What can the Olympics teach us about compliance?

For the global compliance community, the Olympic Games – and all of megasports – are both a teaching tool and a window.

As a teaching tool they elicit interest, raise awareness, and generate discussion on governance issues. Imagine that back in 2016 or 2017, we had conducted a global survey asking folks to pick the world’s biggest corruption scandal: Operation Lava Jato or the FIFA investigation. Which answer wins? That’s easy. When stuff happens in sports, people take notice.

Today, if your organization is having a hard time kick-starting a conversation about anti-corruption compliance or human rights due diligence, try tacking on the phrase, “and sports,” or better yet, in most of the world “and FIFA.” That conversation goes further.

So too do these events provide a window into the state of modern global governance. Megasports show us what we now are, and what we are becoming. In 2022, when we look through this window, what do we see?

We see a transition: the ending of one era, and the beginning of a new one.

The old era involved a painfully long series of corruption and human rights crises. This era starts in 1998 with the Salt Lake City Winter Olympics bribery scandal. From there we get a litany of scandal-plagued events: South Africa, Brazil, South Korea, Russia . . . and now China. Many came to see megasports as nothing but a corruption and human rights problem.
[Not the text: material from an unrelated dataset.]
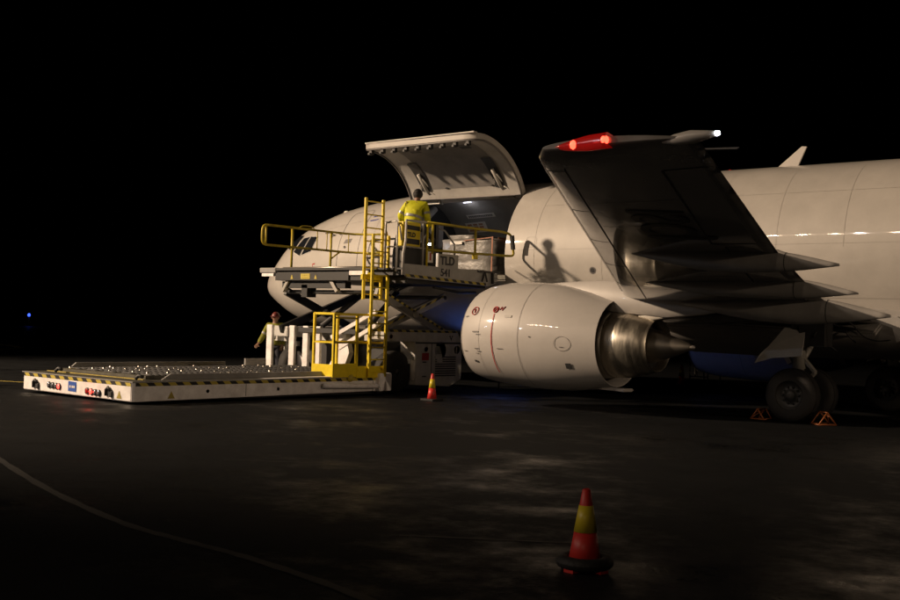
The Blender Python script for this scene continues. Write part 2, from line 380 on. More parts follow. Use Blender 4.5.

But look more carefully into 2022, and you see something more: a pivot, a transition to a new model. And the transition is occurring in a most unexpected place: Qatar.

When Qatar won the rights to host the 2022 FIFA Men’s World Cup, the country (by its own leaders’ admission) was, in some respects, in bad shape. Allegations of bribery immediately ensued, but were soon dwarfed by a bigger problem: systemic human rights problems, especially in connection with its enormous migrant labor population.  

While such problems in megasports were by no means new, Qatar’s response was. Qatar leaned in. The government commissioned an independent report, which verified the labor rights problems. Then Qatar’s World Cup organizing committee, called the Supreme Committee for Delivery and Legacy, set about adopting reforms. The World Cup preparations became a kind of laboratory for new labor practices and standards. The Supreme Committee then collaborated with the national government to reform its national labor laws with substantial support from the International Labor Organization. Qatar’s explicit goal was to use the World Cup to produce a host-country human rights legacy.

Qatar must now monitor and enforce its new labor laws. The country has much work to do. But in the circumstances, it’s a good problem to have.

And so, Qatar marks the beginning of a new era. Megasports are starting to leave positive anti-corruption and human rights legacies in the host countries. The change is supported by a number of FIFA and International Olympic Committee policies; in a subsequent post I’ll show you one example.

On Feb. 4, we’ll watch the Olympic athletes wave their hands as they process into the stadium for opening ceremonies. Let’s imagine they are waving goodbye . . . to the now-obsolete model of megasport governance these very games represent.